Week 2: CheckPoint - Final Project Topic
Grade: 25/25
Professor: James Nzokah
Chosen question: What is
moral obligation? What is the extent of our moral obligation to other
people and other living things?
The initial assumption is that "moral" is the concept of right and
wrong. Moral obligation is then the necessity to due right to an
entity. The entity would vary depending on the scope of the
ethic. The following are then the issues which would need to be
resolved to ascertain the scope of a moral obligation ethic.
The core element of the moral obligation will be on whether there is a
fixed metric for morality. If morality is relative then what is
the scope of the relativism? Some possibilities for the scope of
relativism include individual and cultural relativism.
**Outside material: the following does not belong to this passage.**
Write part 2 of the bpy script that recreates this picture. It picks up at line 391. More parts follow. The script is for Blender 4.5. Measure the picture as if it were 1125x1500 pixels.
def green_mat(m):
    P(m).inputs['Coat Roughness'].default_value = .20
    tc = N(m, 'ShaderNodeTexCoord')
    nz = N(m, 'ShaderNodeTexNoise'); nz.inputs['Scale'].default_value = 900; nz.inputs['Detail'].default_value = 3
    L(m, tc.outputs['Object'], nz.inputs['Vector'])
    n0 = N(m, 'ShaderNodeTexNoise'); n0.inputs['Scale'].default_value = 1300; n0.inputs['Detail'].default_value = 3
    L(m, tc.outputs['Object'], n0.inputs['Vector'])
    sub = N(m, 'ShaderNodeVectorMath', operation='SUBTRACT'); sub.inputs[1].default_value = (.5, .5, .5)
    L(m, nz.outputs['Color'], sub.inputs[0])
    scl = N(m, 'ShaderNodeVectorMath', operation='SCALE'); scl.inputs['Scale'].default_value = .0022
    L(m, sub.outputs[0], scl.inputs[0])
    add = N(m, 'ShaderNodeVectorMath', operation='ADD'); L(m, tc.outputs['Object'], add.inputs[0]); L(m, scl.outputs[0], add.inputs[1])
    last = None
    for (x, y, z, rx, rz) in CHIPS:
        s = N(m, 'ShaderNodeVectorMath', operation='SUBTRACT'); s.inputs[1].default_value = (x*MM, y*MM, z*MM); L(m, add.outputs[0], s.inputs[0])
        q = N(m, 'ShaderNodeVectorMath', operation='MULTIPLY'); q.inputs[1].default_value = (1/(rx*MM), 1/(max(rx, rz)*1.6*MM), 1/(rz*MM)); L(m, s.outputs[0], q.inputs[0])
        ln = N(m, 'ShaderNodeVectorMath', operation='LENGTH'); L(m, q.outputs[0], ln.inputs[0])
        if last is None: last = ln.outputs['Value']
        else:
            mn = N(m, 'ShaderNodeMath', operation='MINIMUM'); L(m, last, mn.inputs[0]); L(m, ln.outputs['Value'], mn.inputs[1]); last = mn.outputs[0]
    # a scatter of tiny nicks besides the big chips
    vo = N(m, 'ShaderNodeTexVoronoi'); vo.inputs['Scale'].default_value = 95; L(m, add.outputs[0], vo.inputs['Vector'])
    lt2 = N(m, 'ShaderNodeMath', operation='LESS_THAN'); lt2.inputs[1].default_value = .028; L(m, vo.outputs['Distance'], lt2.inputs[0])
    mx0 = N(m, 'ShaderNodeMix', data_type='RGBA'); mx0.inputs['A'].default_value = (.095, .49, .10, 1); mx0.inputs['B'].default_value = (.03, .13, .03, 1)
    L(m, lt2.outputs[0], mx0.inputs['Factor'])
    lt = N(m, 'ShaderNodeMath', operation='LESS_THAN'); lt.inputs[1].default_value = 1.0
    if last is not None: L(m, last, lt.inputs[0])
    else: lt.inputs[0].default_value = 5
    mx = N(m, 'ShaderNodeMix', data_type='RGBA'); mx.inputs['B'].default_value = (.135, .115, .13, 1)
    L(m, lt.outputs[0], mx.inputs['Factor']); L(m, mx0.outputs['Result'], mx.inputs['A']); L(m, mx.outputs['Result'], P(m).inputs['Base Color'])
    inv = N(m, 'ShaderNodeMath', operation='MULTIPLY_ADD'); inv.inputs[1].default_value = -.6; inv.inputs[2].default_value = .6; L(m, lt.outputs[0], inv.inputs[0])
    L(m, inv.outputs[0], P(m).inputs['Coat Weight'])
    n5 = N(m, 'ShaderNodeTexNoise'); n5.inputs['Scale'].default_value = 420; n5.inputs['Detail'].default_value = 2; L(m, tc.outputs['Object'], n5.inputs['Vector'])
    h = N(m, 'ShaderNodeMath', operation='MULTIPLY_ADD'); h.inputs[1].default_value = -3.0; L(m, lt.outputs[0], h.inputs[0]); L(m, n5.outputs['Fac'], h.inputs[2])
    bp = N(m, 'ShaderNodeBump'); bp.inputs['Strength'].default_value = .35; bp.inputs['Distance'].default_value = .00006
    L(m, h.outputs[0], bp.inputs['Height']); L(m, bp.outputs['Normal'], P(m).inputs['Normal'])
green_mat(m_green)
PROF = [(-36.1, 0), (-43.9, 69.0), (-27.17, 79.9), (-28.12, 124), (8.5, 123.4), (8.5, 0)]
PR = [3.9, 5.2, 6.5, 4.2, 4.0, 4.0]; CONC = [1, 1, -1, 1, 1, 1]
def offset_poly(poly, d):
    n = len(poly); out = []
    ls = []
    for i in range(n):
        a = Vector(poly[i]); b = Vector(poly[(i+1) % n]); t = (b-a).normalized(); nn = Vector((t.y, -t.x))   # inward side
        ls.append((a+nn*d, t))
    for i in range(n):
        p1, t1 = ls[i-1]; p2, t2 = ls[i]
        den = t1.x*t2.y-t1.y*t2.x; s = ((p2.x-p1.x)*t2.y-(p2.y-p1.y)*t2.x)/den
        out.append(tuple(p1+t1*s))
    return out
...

Furthermore, if there is moral relativism then is there any obligation
to anyone other than the individual; and if there isn't is the person
even obligated to himself? Secondarily, even under moral
relativism is there a common "moral" framework that must be accepted to
have a functioning society?
With a fixed metric of morality is there a fixed authority to set the
moral ethic or it is inherent in our person? Secondarily, is
their a unifying principle to the fixed moral code that unifies all of
it together? Furthermore, can there be an exception to a fixed
moral code without it falling back to moral relativism?
Finally, the "extent of the moral obligation to other people and other
living things" will be influenced on whether there is a fixed or
relative moral code. The scope can ultimately involve all things,
but may be limited to just living things, animals, humans, or near
proximity people. Secondarily, does the moral obligation involve
preventing harm, or just involve actively doing no harm?
My initial presuppositions are that: (1) There is a fixed moral
code and any form of relativism eventually deteriorates into
meaningless nihilism; (2) There is a unifying moral code, and it is
knowable; (3) There are no exceptions to the moral code due its
tiered nature that more important things overrule lesser items when in
conflict; and (4) the moral code extends through all things though all
things do not carry equal value, and hence less moral responsibility.